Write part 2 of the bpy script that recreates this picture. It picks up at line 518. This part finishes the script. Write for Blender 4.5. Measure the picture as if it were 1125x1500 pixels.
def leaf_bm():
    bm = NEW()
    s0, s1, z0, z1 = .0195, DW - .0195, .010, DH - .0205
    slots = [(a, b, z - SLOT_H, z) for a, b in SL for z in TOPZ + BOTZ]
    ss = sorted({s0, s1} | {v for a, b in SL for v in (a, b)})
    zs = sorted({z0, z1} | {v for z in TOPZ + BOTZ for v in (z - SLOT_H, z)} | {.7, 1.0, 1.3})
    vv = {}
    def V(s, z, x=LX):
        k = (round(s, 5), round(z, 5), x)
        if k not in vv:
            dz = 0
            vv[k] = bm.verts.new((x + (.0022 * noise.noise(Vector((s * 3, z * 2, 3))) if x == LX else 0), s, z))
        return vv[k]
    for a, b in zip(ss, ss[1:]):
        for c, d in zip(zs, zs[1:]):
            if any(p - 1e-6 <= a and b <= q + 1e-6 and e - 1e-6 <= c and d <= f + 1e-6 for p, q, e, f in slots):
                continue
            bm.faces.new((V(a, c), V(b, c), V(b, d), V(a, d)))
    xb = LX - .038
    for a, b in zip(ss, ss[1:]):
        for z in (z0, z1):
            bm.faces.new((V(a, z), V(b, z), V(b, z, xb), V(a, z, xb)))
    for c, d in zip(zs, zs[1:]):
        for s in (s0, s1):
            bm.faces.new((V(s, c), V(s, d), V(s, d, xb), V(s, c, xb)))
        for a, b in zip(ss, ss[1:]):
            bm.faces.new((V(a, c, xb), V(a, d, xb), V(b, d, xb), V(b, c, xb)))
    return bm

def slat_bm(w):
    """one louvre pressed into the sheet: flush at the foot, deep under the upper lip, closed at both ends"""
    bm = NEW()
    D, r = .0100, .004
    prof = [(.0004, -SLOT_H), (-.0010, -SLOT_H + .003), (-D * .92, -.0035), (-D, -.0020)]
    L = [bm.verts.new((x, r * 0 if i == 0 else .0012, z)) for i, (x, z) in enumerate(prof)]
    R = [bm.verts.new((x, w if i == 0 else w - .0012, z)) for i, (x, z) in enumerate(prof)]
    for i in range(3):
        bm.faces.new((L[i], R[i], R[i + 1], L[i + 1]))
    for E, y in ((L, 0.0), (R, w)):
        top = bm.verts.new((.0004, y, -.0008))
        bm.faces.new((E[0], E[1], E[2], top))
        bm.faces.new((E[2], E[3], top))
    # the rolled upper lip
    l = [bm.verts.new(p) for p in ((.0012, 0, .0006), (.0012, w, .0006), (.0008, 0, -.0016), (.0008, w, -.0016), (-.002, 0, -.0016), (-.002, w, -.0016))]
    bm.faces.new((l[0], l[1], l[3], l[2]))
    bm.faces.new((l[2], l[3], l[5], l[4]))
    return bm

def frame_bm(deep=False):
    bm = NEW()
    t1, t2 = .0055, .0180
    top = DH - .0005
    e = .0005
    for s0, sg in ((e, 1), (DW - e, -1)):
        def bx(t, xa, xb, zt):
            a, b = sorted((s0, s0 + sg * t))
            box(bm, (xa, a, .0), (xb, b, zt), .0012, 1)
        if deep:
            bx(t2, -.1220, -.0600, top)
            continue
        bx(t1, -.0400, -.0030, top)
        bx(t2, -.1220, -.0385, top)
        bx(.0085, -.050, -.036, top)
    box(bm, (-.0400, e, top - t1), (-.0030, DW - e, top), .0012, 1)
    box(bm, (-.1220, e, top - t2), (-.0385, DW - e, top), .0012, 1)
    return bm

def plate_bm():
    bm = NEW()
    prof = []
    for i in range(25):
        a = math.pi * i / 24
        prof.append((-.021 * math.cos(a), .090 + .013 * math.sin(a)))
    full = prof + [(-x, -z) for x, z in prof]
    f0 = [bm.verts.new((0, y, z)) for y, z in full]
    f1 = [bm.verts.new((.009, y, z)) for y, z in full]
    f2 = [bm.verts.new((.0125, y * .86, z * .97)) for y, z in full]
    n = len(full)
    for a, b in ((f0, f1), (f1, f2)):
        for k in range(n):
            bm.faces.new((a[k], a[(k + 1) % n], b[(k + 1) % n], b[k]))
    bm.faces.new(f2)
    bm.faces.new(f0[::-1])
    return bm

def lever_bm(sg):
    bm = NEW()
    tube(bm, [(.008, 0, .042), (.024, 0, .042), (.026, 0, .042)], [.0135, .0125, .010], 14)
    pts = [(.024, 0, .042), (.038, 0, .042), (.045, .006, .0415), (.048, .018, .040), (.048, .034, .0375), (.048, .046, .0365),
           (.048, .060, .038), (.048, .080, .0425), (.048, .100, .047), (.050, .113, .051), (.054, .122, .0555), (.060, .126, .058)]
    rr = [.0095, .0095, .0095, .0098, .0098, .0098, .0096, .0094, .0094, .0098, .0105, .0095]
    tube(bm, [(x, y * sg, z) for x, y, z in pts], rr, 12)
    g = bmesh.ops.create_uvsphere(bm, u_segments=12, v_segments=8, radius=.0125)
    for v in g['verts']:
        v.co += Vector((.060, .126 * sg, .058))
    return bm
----
Return all of the data precisely as it appears.

Write part 2 of the bpy script that recreates this picture. It picks up at line 518. This part finishes the script. Write for Blender 4.5. Measure the picture as if it were 1125x1500 pixels.
def leaf_bm():
    bm = NEW()
    s0, s1, z0, z1 = .0195, DW - .0195, .010, DH - .0205
    slots = [(a, b, z - SLOT_H, z) for a, b in SL for z in TOPZ + BOTZ]
    ss = sorted({s0, s1} | {v for a, b in SL for v in (a, b)})
    zs = sorted({z0, z1} | {v for z in TOPZ + BOTZ for v in (z - SLOT_H, z)} | {.7, 1.0, 1.3})
    vv = {}
    def V(s, z, x=LX):
        k = (round(s, 5), round(z, 5), x)
        if k not in vv:
            dz = 0
            vv[k] = bm.verts.new((x + (.0022 * noise.noise(Vector((s * 3, z * 2, 3))) if x == LX else 0), s, z))
        return vv[k]
    for a, b in zip(ss, ss[1:]):
        for c, d in zip(zs, zs[1:]):
            if any(p - 1e-6 <= a and b <= q + 1e-6 and e - 1e-6 <= c and d <= f + 1e-6 for p, q, e, f in slots):
                continue
            bm.faces.new((V(a, c), V(b, c), V(b, d), V(a, d)))
    xb = LX - .038
    for a, b in zip(ss, ss[1:]):
        for z in (z0, z1):
            bm.faces.new((V(a, z), V(b, z), V(b, z, xb), V(a, z, xb)))
    for c, d in zip(zs, zs[1:]):
        for s in (s0, s1):
            bm.faces.new((V(s, c), V(s, d), V(s, d, xb), V(s, c, xb)))
        for a, b in zip(ss, ss[1:]):
            bm.faces.new((V(a, c, xb), V(a, d, xb), V(b, d, xb), V(b, c, xb)))
    return bm

def slat_bm(w):
    """one louvre pressed into the sheet: flush at the foot, deep under the upper lip, closed at both ends"""
    bm = NEW()
    D, r = .0100, .004
    prof = [(.0004, -SLOT_H), (-.0010, -SLOT_H + .003), (-D * .92, -.0035), (-D, -.0020)]
    L = [bm.verts.new((x, r * 0 if i == 0 else .0012, z)) for i, (x, z) in enumerate(prof)]
    R = [bm.verts.new((x, w if i == 0 else w - .0012, z)) for i, (x, z) in enumerate(prof)]
    for i in range(3):
        bm.faces.new((L[i], R[i], R[i + 1], L[i + 1]))
    for E, y in ((L, 0.0), (R, w)):
        top = bm.verts.new((.0004, y, -.0008))
        bm.faces.new((E[0], E[1], E[2], top))
        bm.faces.new((E[2], E[3], top))
    # the rolled upper lip
    l = [bm.verts.new(p) for p in ((.0012, 0, .0006), (.0012, w, .0006), (.0008, 0, -.0016), (.0008, w, -.0016), (-.002, 0, -.0016), (-.002, w, -.0016))]
    bm.faces.new((l[0], l[1], l[3], l[2]))
    bm.faces.new((l[2], l[3], l[5], l[4]))
    return bm

def frame_bm(deep=False):
    bm = NEW()
    t1, t2 = .0055, .0180
    top = DH - .0005
    e = .0005
    for s0, sg in ((e, 1), (DW - e, -1)):
        def bx(t, xa, xb, zt):
            a, b = sorted((s0, s0 + sg * t))
            box(bm, (xa, a, .0), (xb, b, zt), .0012, 1)
        if deep:
            bx(t2, -.1220, -.0600, top)
            continue
        bx(t1, -.0400, -.0030, top)
        bx(t2, -.1220, -.0385, top)
        bx(.0085, -.050, -.036, top)
    box(bm, (-.0400, e, top - t1), (-.0030, DW - e, top), .0012, 1)
    box(bm, (-.1220, e, top - t2), (-.0385, DW - e, top), .0012, 1)
    return bm

def plate_bm():
    bm = NEW()
    prof = []
    for i in range(25):
        a = math.pi * i / 24
        prof.append((-.021 * math.cos(a), .090 + .013 * math.sin(a)))
    full = prof + [(-x, -z) for x, z in prof]
    f0 = [bm.verts.new((0, y, z)) for y, z in full]
    f1 = [bm.verts.new((.009, y, z)) for y, z in full]
    f2 = [bm.verts.new((.0125, y * .86, z * .97)) for y, z in full]
    n = len(full)
    for a, b in ((f0, f1), (f1, f2)):
        for k in range(n):
            bm.faces.new((a[k], a[(k + 1) % n], b[(k + 1) % n], b[k]))
    bm.faces.new(f2)
    bm.faces.new(f0[::-1])
    return bm

def lever_bm(sg):
    bm = NEW()
    tube(bm, [(.008, 0, .042), (.024, 0, .042), (.026, 0, .042)], [.0135, .0125, .010], 14)
    pts = [(.024, 0, .042), (.038, 0, .042), (.045, .006, .0415), (.048, .018, .040), (.048, .034, .0375), (.048, .046, .0365),
           (.048, .060, .038), (.048, .080, .0425), (.048, .100, .047), (.050, .113, .051), (.054, .122, .0555), (.060, .126, .058)]
    rr = [.0095, .0095, .0095, .0098, .0098, .0098, .0096, .0094, .0094, .0098, .0105, .0095]
    tube(bm, [(x, y * sg, z) for x, y, z in pts], rr, 12)
    g = bmesh.ops.create_uvsphere(bm, u_segments=12, v_segments=8, radius=.0125)
    for v in g['verts']:
        v.co += Vector((.060, .126 * sg, .058))
    return bm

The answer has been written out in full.